### Task objective
Your task is to reproduce word for word the lines running from the line containing "cn.build('cornice', s_cor, mon, bevel=.002)" to the line containing "tri(.80, 3.40, 3.640, -.035, .0, tyb);", inclusive. Nothing else belongs in the answer.

### Recorded information
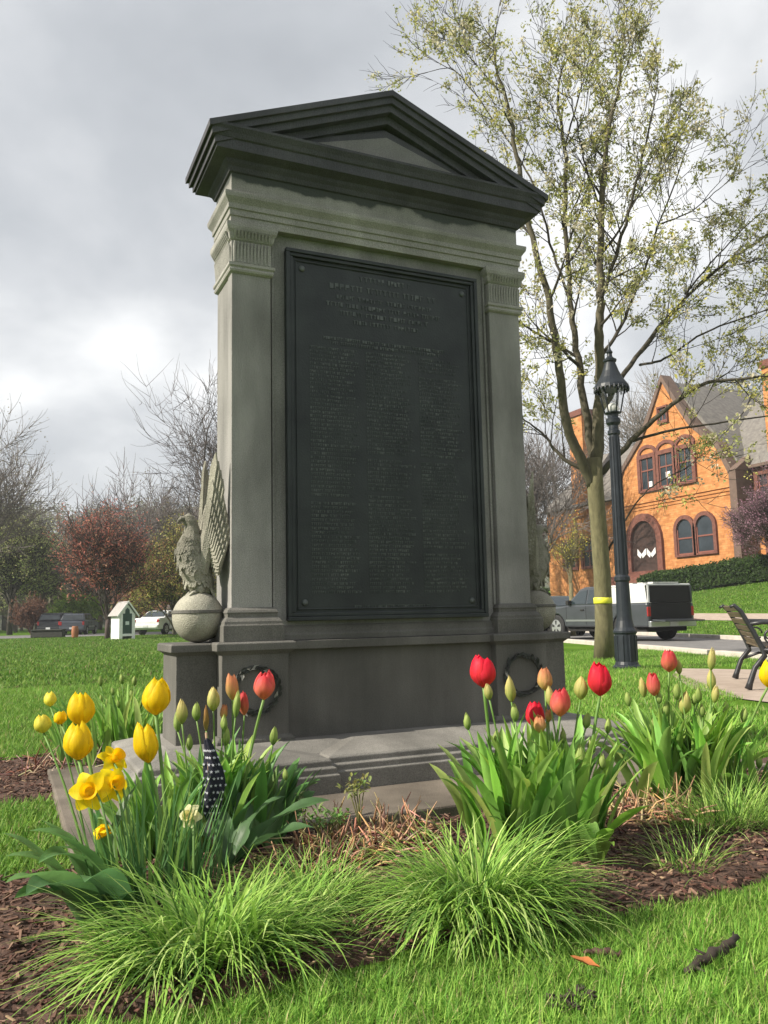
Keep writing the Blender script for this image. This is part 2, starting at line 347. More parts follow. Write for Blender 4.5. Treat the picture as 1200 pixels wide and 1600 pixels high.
# stepped sloping base following the plan
def step_block(x0, x1, yf, yb, y_wall):
    # profile in (y,z): riser with two fillets then slope to the wall
    return x0, x1, yf, yb, y_wall
st = MB()
def plinth(x0, x1, y0, y1, wy, k):
    e = .0015*k
    st.loft(x0, x1, y0, y1, [(0, .05), (0, .135+e), (-.012, .14+e), (-.012, .165+e), (-.03, .172+e), (-.03, .195+e), (-.04, .203+e), (-wy, .245+e)])
plinth(-1.15, -.50, -.47, .60, .30, 0); plinth(.50, 1.15, -.47, .60, .30, 0)
plinth(-1.40, 1.40, -.30, .75, .20, 1); plinth(-.56, .56, -.42, .5, .25, 2)
st.build('stepped_base', s_step, mon, bevel=.004)
pd = MB()
pd.box(-.62, .62, .0, .40, .2, .70)
for s in (-1, 1):
    a, b = sorted((s*.61, s*.95)); pd.box(a, b, -.05, .42, .2, .70)
    a, b = sorted((s*.948, s*1.15)); pd.box(a, b, .052, .415, .2, .698)
    a, b = sorted((s*.60, s*.96)); pd.loft(a, b, -.05, .38, [(.015, .24), (.015, .262), (.0, .28)])
pd.build('pedestal', s_base, mon, bevel=.004)
cp = MB()
cp.box(-.60, .60, -.045, .40, .69, .733)
for s in (-1, 1):
    a, b = sorted((s*.61, s*.95)); cp.loft(a, b, -.05, .41, [(.0, .672), (.022, .69), (.032, .694), (.032, .728), (.02, .736)])
    a, b = sorted((s*.95, s*1.15)); cp.loft(a, b, .052, .40, [(.0, .672), (.018, .688), (.03, .692), (.03, .726), (.02, .732)])
cp.build('ledge', s_base, mon, bevel=.003)
co = MB(); co.box(-W+.004, W-.004, .04, D, .72, 3.14)
for s in (-1, 1):
    a, b = sorted((s*.68, s*W)); co.box(a, b, 0, .08, .9, 2.93)
    a, b = sorted((s*.655, s*.668)); co.box(a, b, .025, .06, .9, 2.915)
co.build('shaft', s_shaft, mon, bevel=.003)
pb = MB()
for s in (-1, 1):
    a, b = sorted((s*.675, s*(W+.005)))
    pb.loft(a, b, -.002, D-.02, [(.045, .736), (.045, .815), (.040, .822), (.038, .835), (.026, .85), (.018, .856), (.018, .872), (.022, .88), (.016, .892), (.0, .905)])
pb.loft(-.64, .64, .02, .2, [(.02, .735), (.02, .762), (.008, .772), (0, .80), (-.005, .81)])
pb.build('pilaster_base', s_base, mon, bevel=.002)
for s in (-1, 1):
    cpz = MB()
    a, b = sorted((s*.682, s*(W+.0)))
    cpz.loft(a, b, -.003, D-.01, [(.0, 2.652), (.012, 2.66), (.016, 2.67), (.012, 2.682), (.02, 2.69), (.02, 2.705), (.004, 2.712), (.003, 2.83), (.012, 2.838), (.016, 2.85), (.02, 2.87), (.03, 2.885), (.034, 2.90), (.034, 2.922)])
    nfl = 11
    for i in range(nfl):     # little upright leaves round the neck, and eggs above
        x = a+.012+(b-a-.024)*i/(nfl-1)
        cpz.tube([(x, -.006, 2.715), (x, -.010, 2.79), (x, -.018, 2.825)], [.006, .008, .004], 6)
        cpz.tube([(x, -.018, 2.845), (x, -.032, 2.878)], [.005, .009], 6)
    for i in range(14):
        y = .012+(D-.03)*i/13; xx = s*(W+.006)
        cpz.tube([(xx, y, 2.715), (xx+s*.004, y, 2.79), (xx+s*.012, y, 2.825)], [.006, .008, .004], 6)
        cpz.tube([(xx+s*.012, y, 2.845), (xx+s*.026, y, 2.878)], [.005, .009], 6)
    cpz.build('capital', s_fri, mon, bevel=0)
en = MB()
en.loft(-W, W, 0, D, [(.008, 2.923), (.008, 2.965), (.016, 2.968), (.016, 3.0), (.024, 3.003), (.024, 3.03), (.03, 3.04), (.044, 3.06), (.047, 3.075), (.047, 3.088), (.004, 3.096), (.004, 3.215)])
en.build('entablature', s_fri, mon, bevel=.002)
cn = MB()
cn.loft(-W, W, 0, D, [(.0, 3.208), (.016, 3.212), (.026, 3.236), (.042, 3.25), (.046, 3.268), (.105, 3.282), (.108, 3.335), (.118, 3.34), (.128, 3.362), (.146, 3.385), (.148, 3.398)])
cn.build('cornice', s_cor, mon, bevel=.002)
pe = MB()
ex, az_, ez = 1.04, 3.822, 3.398
sl = (az_-ez)/ex
def chev(top, thick, y0, y1, xe):
    zp = az_-top; 
    pe.prism([(-xe, zp-sl*xe), (0, zp), (xe, zp-sl*xe), (xe-.001, zp-sl*xe-thick), (0, zp-thick), (-xe+.001, zp-sl*xe-thick)], 'y', y0, y1)
chev(0, .035, -.15, .49, ex+.004); chev(.033, .04, -.135, .475, ex-.012); chev(.07, .045, -.115, .455, ex-.03); chev(.112, .05, -.07, .40, ex-.09)
pe.prism([(-.86, 3.39), (0, 3.70), (.86, 3.39)], 'y', -.005, .34)
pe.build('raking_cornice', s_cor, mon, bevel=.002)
tyb = MB()
def tri(hw, z0, zp, y0, y1, mbx): mbx.prism([(-hw, z0), (0, zp), (hw, z0)], 'y', y0, y1)
tri(.80, 3.40, 3.640, -.035, .0, tyb); tri(.74, 3.402, 3.620, -.050, -.03, tyb)
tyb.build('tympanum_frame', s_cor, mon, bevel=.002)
typ = MB(); tri(.60, 3.405, 3.583, -.054, -.045, typ)
s_tym = stone('tympanum_stone', (.13, .125, .125), (.19, .182, .18), (.25, .24, .235))
typ.build('tympanum_panel', s_tym, mon)
# bronze tablet
tb = MB()
x0, x1, z0, z1 = -.592, .592, .835, 2.838
tb.box(x0, x1, .012, .045, z0, z1)
def frame(mbx, x0, x1, z0, z1, wd, ya, yb):
    mbx.box(x0, x1, ya, yb, z0, z0+wd); mbx.box(x0, x1, ya, yb, z1-wd, z1)
    mbx.box(x0, x0+wd, ya+.0005, yb, z0+wd, z1-wd); mbx.box(x1-wd, x1, ya+.0005, yb, z0+wd, z1-wd)
tablet = tb.build('bronze_tablet', m_brz, mon)
fb = MB(); frame(fb, x0-.004, x1+.004, z0-.004, z1+.004, .022, -.012, .02); frame(fb, x0+.018, x1-.018, z0+.018, z1-.018, .02, -.004, .02); frame(fb, x0+.052, x1-.052, z0+.052, z1-.052, .009, .005, .02)
fb.build('tablet_frame', m_brz, tablet, bevel=.004)
lt = MB()
def line(xa, xb, z, h, pr=.0045):
    x = xa
    while x < xb:
        for _ in range(random.randint(4, 9)):
            wl = h*U(.45, .8)
            if x+wl > xb: break
            k = random.random()
            if k < .5: lt.box(x, x+wl*.28, .0125-pr, .02, z, z+h); lt.box(x+wl*.28, x+wl, .0126-pr, .02, z+h*random.choice([0, .4, .8]), z+h*random.choice([.85, 1, 1]))
            else: lt.box(x, x+wl, .0126-pr, .02, z+h*.8, z+h); lt.box(x+wl*.35, x+wl*.65, .0125-pr, .02, z, z+h*.8)
            x += wl*1.35
        x += h*.7
for zc, hw, h in ((2.72, .16, .028), (2.655, .34, .032), (2.60, .30, .024), (2.555, .36, .024), (2.51, .28, .024), (2.465, .20, .022), (2.36, .38, .016), (2.335, .34, .016)):
    line(-hw, hw, zc, h)
for cx in (-.46, -.13, .20):
    z = 2.30
    while z > .96:
        if random.random() > .04: line(cx, cx+U(.21, .30), z, .0135, .0035)
        z -= .0225
line(-.22, .24, .895, .013)
lt.build('lettering', m_brz2, tablet)
for x in (-.50, .50):
    for z in (.925, 2.74):
        ro = MB(); ro.lathe(0, 0, [(.001, 0), (.018, 0), (.016, .006), (.008, .009), (.0, .01)], 12)
        for i in range(len(ro.v)):
            a = ro.v[i]; ro.v[i] = (x+a[0], .012-a[2], z+a[1])
        ro.build('rosette', m_brz2, tablet, smooth=True)
# wreaths on the pilaster pedestals
m_lich = mat('lichen_leaf', rough=.8, attr=True, var=.3, scale=40)
for s in (-1, 1):
    wr = MB(); cx, cz, rr = s*.78, .50, .115
    for i in range(54):
        a = i/54*6.28; rad = rr+U(-.012, .012); p = Vector((cx+rad*math.cos(a), -.062, cz+rad*math.sin(a)*.95))
        d = Vector((-math.sin(a)+U(-.5, .5), -.35, math.cos(a)+U(-.5, .5))).normalized(); sd_ = d.cross(Vector((0, 1, 0))).normalized()
        b = random.choice([(.035, .04, .032), (.05, .055, .045), (.03, .03, .028)])
        if random.random() < .14: b = (.34, .33, .29)
        l = U(.018, .03); q = sd_*l*.38
        wr.add([p-d*l, p+q+Vector((0, -.008, 0)), p+d*l+Vector((0, -.006, 0)), p-q+Vector((0, -.008, 0)), p+Vector((0, .012, 0))], [(0, 1, 2, 3), (0, 4, 1), (1, 4, 2), (2, 4, 3), (3, 4, 0)], b)
    wr.tube([(cx+rr*math.cos(i/24*6.283), -.054, cz+rr*math.sin(i/24*6.283)*.95) for i in range(25)], .012, 6, (.05, .052, .045))
    wr.build('wreath', m_lich, mon)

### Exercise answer
cn.build('cornice', s_cor, mon, bevel=.002)
pe = MB()
ex, az_, ez = 1.04, 3.822, 3.398
sl = (az_-ez)/ex
def chev(top, thick, y0, y1, xe):
    zp = az_-top; 
    pe.prism([(-xe, zp-sl*xe), (0, zp), (xe, zp-sl*xe), (xe-.001, zp-sl*xe-thick), (0, zp-thick), (-xe+.001, zp-sl*xe-thick)], 'y', y0, y1)
chev(0, .035, -.15, .49, ex+.004); chev(.033, .04, -.135, .475, ex-.012); chev(.07, .045, -.115, .455, ex-.03); chev(.112, .05, -.07, .40, ex-.09)
pe.prism([(-.86, 3.39), (0, 3.70), (.86, 3.39)], 'y', -.005, .34)
pe.build('raking_cornice', s_cor, mon, bevel=.002)
tyb = MB()
def tri(hw, z0, zp, y0, y1, mbx): mbx.prism([(-hw, z0), (0, zp), (hw, z0)], 'y', y0, y1)
tri(.80, 3.40, 3.640, -.035, .0, tyb); tri(.74, 3.402, 3.620, -.050, -.03, tyb)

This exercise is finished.